Laudat venales qui vult extrudere merces.

Though many of them are very counterfeit and false. Truely I often wondred at many of these naturall Orators. For they would tell their tales with such admirable volubility and plausible grace, even extempore, and seasoned with that singular variety of elegant jests and witty conceits, that they did often strike great admiration into strangers that never heard them before : and by how much the more eloquent these Naturalists are, by so much the greater audience they draw unto them, and the more ware they sell. After the chiefest Mountebankes first speech is ended, he delivereth out his commodities by little and little, the jester still playing his part, and the musitians singing and playing upon their instruments. The principall things that they sell are oyles, soveraigne waters, amorous songs printed, Apothecary drugs, and a Commonweale of other trifles.

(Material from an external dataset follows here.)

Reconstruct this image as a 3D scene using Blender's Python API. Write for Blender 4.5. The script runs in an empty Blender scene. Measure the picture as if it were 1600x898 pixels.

The head Mountebanke at every time that he delivereth out any thing, maketh an extemporall speech, which he doth eftsoones intermingle with such savory jests (but spiced now and then with singular scurrility) that they minister passing mirth and laughter to the whole company, which perhaps may consist of a thousand people that flocke together about one of their stages.

For so many according to my estimation I have seene giving attention to some notable eloquent Mountebanke. I have observed marveilous strange matters done by some of these Mountebankes. For I saw one of them holde a viper in his hand, and play with his sting a quarter of an houre together, and yet receive no hurt ; though another man should have beene presently stung to death with it. He made us all beleeve that the same viper was linealy descended from the generation of that viper that lept out of the fire upon f S. Pauls hand, in the Island of Melita now called Malta, and did him no hurt ; and told us moreover that it would sting some, and not others. Also I have seene a Mountebanke hackle and gash his naked arme with a knife most pittifully to beholde, so that the blood hath streamed out in great abundance, and by and by after he hath applied a certaine oyle unto it, wherewith he hath incontinent both stanched the blood, and so throughly healed the woundes and gashes, that when he hath afterward shewed us his arme againe, we could not possibly perceive the least token of a gash.

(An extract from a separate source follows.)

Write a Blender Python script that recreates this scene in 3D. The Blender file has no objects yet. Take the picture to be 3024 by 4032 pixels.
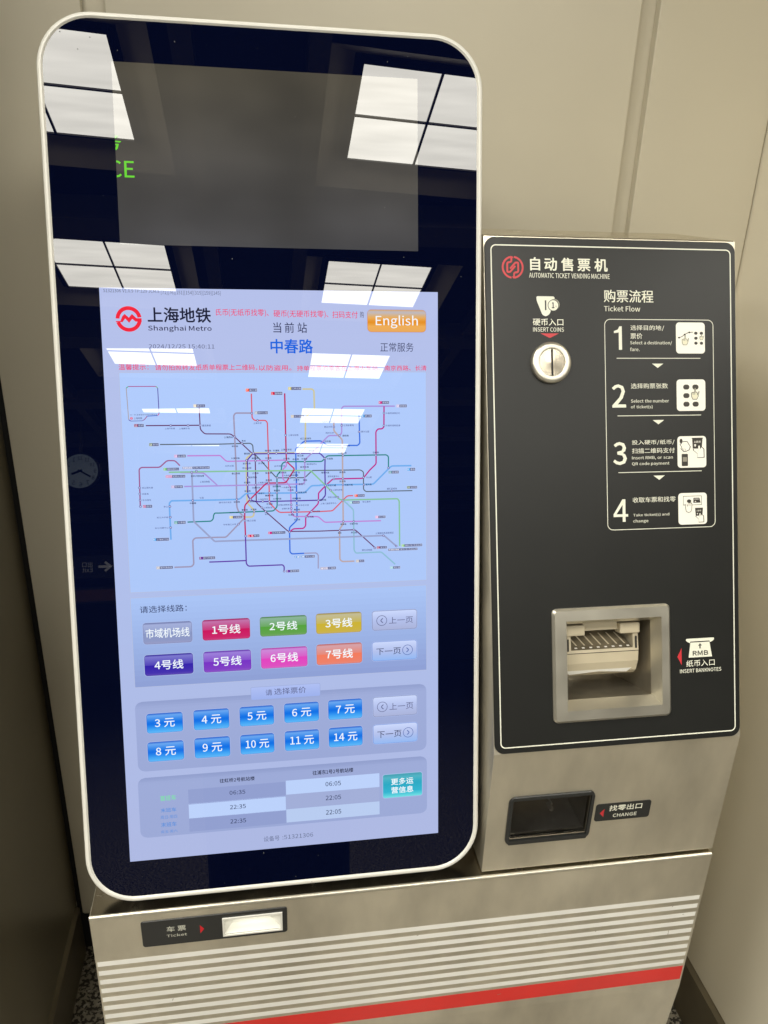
import bpy, bmesh, math, random, re
from mathutils import Matrix, Vector
random.seed(7)
scene = bpy.context.scene
COL = scene.collection
FLOOR = -0.8          # floor level, measured from the lower left corner of the touchscreen picture

# ------------------------------------------------------------------ camera
cam_data = bpy.data.cameras.new('camera')
cam = bpy.data.objects.new('camera', cam_data)
COL.objects.link(cam)
YAW, PITCH, ROLL = (0.16740), (0.39061), (0.03452)
fw = Vector((math.sin(YAW)*math.cos(PITCH), math.cos(YAW)*math.cos(PITCH), -math.sin(PITCH)))
r0 = Vector((math.cos(YAW), -math.sin(YAW), 0.0)); u0 = r0.cross(fw)
rt = r0*math.cos(ROLL)+u0*math.sin(ROLL); up = -r0*math.sin(ROLL)+u0*math.cos(ROLL)
CAM = Vector(((0.17560), (-0.79728), (0.80326)-FLOOR))
cam.matrix_world = Matrix(((rt.x, up.x, -fw.x, CAM.x), (rt.y, up.y, -fw.y, CAM.y), (rt.z, up.z, -fw.z, CAM.z), (0, 0, 0, 1)))
cam_data.sensor_fit = 'VERTICAL'; cam_data.sensor_height = 24.0
cam_data.lens = 24.0*(3116.03517)/4032.0
cam_data.clip_start = 0.01; cam_data.clip_end = 200
scene.camera = cam

# ------------------------------------------------------------------ world, exposure
w = bpy.data.worlds.new('World'); scene.world = w; w.use_nodes = True
bg = w.node_tree.nodes['Background']
bg.inputs[0].default_value = (1, .95, .85, 1); bg.inputs[1].default_value = 0.01
scene.view_settings.view_transform = 'Standard'; scene.view_settings.look = 'None'
scene.view_settings.exposure = 0.0; scene.view_settings.gamma = 1.0
scene.cycles.max_bounces = 8
scene.cycles.diffuse_bounces = 4
LAMP = 23.0            # what a ceiling diffuser gives off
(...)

Besides there was another black gowned Mountebanke that gave most excellent contentment to the company that frequented his stage. This fellow was borne blind, and so continued to that day : he never missed Saint Markes place twise a day for sixe weekes together : he was noted to be a singular fellow for singing extemporall songes, and for a pretty kinde of musicke that he made with two bones betwixt his fingers. Moreover I have seene some of them doe such strange jugling trickes as would be almost incredible to be reported. Also I have observed this in them, that after they have extolled their wares to the skies, having set the price of tenne crownes upon some one of their commodities, they have at last descended so low, that they have taken for it foure gazets, which is something lesse then a groat. These merry fellowes doe most commonly continue two good howres upon the stage, and at last when they have fedde the audience with such passing variety of sport, that they are even cloyed with the superfluity of their conceits, and have sold as much ware as they can, they remove their trinkets and stage till the next meeting.

Thus much concerning the Mountebankes.